Code Red...still
Tuesday September 20th 2005, Author: OC Group, Location: Transoceanic
While French skipper Thomas Coville and his 60ft trimaran Sodebo have had to leave New York abandoning any chance of clinching the singlehanded west to east transatlantic record this season, for Ellen and her shore team, the standby mode remains permanently on Red as the weather systems sweeping across the Atlantic continue to be unsettled due to the very active hurricane season.
The latest update from US weather routers Commanders' Weather identifies strong winds generating from the east coast of the States this week but not in the right direction: "Although there are significant amounts of wind in the second half of this week their direction is not really suitable for an attempt. Longer term the weather pattern looks to be getting quite active with several vigorous frontal systems moving off the East Coast. The next frontal system that could offer a potenntial weather window may arrive early next week so we will track how it evolves through this week."
Ellen has been on standby since the beginning of September and realistically this standby period will have to come to an end around 20 October if Ellen is to get back in time to compete in the same Transat Jacques Vabre race on board the Open 60 monohull Sill et Veolia with Roland Jourdain.

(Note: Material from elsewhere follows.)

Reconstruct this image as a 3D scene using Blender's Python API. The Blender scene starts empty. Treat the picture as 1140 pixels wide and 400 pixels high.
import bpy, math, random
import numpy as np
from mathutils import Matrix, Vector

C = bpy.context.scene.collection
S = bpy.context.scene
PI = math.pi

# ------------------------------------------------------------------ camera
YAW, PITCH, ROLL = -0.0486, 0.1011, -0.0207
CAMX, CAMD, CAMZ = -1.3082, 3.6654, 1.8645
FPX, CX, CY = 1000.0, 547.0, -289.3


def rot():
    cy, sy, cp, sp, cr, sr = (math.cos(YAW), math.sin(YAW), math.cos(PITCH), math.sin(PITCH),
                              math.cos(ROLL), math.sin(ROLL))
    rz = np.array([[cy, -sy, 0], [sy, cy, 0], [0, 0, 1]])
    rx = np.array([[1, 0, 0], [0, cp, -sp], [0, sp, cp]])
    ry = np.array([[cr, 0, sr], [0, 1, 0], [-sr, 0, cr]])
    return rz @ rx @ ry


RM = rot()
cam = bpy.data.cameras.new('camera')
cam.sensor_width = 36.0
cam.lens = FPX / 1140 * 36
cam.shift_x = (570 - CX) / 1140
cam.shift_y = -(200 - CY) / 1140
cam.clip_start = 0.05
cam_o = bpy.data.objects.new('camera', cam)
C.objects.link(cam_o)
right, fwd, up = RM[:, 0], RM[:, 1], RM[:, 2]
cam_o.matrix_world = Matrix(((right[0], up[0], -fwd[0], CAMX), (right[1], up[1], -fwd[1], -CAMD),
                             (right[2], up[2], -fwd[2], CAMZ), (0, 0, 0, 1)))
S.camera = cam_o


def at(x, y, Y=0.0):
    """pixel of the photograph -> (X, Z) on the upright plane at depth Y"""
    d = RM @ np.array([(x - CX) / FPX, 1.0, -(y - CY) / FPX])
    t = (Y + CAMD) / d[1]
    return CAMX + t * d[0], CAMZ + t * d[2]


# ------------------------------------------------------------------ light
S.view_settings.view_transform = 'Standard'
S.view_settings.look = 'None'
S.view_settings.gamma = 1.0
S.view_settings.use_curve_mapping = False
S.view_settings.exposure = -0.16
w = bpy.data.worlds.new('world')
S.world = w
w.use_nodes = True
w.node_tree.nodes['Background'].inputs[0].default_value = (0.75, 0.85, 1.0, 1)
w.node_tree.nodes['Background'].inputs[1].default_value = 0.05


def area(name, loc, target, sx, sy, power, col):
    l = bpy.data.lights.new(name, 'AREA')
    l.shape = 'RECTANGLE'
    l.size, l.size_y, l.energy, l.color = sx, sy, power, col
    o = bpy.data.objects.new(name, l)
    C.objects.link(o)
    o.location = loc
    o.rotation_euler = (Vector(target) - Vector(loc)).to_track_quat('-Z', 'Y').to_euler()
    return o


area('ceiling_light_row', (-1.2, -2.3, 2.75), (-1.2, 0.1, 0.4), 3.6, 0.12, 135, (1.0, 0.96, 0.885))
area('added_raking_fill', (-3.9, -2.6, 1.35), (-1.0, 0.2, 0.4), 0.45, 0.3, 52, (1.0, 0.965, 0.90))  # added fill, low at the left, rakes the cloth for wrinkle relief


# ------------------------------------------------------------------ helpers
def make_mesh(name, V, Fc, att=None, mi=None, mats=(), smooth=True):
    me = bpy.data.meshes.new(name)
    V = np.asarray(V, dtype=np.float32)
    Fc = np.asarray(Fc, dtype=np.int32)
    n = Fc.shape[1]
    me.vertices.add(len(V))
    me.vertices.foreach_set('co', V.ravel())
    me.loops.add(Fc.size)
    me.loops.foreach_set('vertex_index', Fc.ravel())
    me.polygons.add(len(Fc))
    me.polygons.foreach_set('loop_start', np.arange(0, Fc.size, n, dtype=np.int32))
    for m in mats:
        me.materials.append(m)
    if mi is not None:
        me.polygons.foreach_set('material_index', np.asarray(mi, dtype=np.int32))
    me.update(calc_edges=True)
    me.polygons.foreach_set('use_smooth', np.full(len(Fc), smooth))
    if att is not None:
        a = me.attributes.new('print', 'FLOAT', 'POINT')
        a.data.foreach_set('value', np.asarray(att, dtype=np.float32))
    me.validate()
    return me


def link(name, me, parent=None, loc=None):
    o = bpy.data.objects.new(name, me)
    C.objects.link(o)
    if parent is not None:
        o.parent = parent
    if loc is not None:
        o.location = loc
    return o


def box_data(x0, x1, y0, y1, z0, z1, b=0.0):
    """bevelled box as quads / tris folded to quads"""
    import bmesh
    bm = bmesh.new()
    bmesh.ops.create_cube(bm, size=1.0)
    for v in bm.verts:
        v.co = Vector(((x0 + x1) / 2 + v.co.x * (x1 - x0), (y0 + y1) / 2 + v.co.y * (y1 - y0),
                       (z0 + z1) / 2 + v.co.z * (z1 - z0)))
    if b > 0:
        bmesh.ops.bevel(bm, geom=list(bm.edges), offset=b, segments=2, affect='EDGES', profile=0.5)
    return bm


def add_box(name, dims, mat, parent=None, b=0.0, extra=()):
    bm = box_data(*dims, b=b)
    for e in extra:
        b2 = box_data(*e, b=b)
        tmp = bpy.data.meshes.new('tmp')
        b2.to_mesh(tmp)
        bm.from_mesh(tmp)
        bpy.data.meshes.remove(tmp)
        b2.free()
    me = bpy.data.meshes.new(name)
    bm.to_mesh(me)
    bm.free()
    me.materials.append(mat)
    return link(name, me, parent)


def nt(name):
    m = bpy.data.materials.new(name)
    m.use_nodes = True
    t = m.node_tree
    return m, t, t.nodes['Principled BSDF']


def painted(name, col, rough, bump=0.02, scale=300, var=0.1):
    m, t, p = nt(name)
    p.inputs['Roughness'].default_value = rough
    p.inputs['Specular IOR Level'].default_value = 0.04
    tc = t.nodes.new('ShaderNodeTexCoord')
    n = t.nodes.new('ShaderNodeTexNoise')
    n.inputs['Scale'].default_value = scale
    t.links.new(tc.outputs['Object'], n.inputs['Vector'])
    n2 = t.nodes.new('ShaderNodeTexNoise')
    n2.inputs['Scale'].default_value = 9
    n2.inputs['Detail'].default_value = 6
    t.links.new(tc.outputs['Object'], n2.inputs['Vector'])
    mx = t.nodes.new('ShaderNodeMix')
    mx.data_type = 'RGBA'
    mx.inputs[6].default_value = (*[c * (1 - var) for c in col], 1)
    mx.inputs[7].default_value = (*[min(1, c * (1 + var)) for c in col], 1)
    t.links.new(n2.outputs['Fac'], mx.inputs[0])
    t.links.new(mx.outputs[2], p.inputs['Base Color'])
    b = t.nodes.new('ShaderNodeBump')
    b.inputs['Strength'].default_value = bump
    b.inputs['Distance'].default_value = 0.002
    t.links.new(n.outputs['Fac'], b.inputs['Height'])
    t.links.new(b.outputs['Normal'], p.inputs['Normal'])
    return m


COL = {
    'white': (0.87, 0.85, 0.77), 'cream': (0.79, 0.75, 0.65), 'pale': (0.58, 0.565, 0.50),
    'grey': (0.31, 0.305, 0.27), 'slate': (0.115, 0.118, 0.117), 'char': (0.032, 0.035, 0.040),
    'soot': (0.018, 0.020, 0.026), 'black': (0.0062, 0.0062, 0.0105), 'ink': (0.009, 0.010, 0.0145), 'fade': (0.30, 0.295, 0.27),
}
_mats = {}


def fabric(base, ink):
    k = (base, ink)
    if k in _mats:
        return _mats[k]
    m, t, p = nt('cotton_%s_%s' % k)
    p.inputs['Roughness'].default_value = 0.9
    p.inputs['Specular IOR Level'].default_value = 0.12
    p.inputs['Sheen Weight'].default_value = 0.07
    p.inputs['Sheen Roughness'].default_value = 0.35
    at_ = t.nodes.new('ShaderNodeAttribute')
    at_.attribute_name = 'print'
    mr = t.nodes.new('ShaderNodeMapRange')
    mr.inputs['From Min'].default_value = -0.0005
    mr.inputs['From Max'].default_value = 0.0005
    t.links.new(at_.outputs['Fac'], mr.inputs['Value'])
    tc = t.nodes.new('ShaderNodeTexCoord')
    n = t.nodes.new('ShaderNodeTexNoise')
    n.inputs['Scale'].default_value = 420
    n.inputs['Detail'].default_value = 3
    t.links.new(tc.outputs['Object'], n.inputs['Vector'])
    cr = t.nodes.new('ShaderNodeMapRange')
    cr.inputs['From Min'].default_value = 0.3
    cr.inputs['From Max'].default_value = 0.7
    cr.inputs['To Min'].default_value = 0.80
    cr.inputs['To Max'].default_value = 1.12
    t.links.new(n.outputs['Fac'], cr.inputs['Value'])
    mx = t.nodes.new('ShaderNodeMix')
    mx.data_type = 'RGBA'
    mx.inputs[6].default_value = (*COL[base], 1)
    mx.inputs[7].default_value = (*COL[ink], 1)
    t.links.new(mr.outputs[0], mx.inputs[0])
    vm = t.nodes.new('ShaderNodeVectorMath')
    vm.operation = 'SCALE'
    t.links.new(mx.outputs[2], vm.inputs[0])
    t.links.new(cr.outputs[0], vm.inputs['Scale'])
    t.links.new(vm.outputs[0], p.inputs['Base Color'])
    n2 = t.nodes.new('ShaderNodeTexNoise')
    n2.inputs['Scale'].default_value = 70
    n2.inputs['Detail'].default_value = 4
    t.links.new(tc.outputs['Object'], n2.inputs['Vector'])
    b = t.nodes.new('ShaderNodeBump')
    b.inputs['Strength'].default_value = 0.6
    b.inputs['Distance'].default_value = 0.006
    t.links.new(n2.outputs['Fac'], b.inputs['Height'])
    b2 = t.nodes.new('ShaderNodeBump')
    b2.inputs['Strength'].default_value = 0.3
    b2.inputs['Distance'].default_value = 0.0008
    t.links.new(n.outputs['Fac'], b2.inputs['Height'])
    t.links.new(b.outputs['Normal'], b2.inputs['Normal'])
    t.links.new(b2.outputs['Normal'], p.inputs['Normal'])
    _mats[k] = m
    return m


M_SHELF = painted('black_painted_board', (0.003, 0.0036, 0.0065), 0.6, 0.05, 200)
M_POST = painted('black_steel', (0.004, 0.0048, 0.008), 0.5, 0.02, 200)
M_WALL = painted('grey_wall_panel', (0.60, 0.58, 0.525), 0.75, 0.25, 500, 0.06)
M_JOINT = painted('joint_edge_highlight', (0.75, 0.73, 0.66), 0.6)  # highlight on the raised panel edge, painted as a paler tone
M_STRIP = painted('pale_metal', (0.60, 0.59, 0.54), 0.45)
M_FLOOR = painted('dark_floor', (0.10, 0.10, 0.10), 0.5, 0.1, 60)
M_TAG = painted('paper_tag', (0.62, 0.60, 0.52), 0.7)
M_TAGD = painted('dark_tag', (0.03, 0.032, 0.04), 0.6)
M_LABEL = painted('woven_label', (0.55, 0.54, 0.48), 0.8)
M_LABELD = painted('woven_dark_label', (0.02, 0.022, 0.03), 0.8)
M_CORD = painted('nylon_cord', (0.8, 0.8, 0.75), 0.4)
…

With an almost guaranteed period of 'Code Red' standby over the next week, Ellen will head to France to spend a week training on board Sill et Veolia in preparation for the Transat Jacques Vabre. They will work on boat preparations and sail testing off Concarneau on the north-west coast of France which is home to Jourdain's Open 60. "
We completed our 1000-mile qualifier for the Transat Jacques Vabre race in early May but that is the only time we have sailed together this year. Sill is a new boat built for the latest edition of the Vendée Globe and I have much to learn about her and the boat set-up. My last race on an Open 60 was on board Kingfisher in the 2002 Route du Rhum so I am really looking forward to racing on these kind of boats again, especially with Bilou [Roland Jourdain] who is a great competitor and a great friend."
The Transat Jacques Vabre will take the 35-boat fleet through both the stormy conditions of the Bay of Biscay, down to the tropical conditions of the Equator before reaching the finish destination of Salvador de Bahia in Brazil after covering 4,500 miles.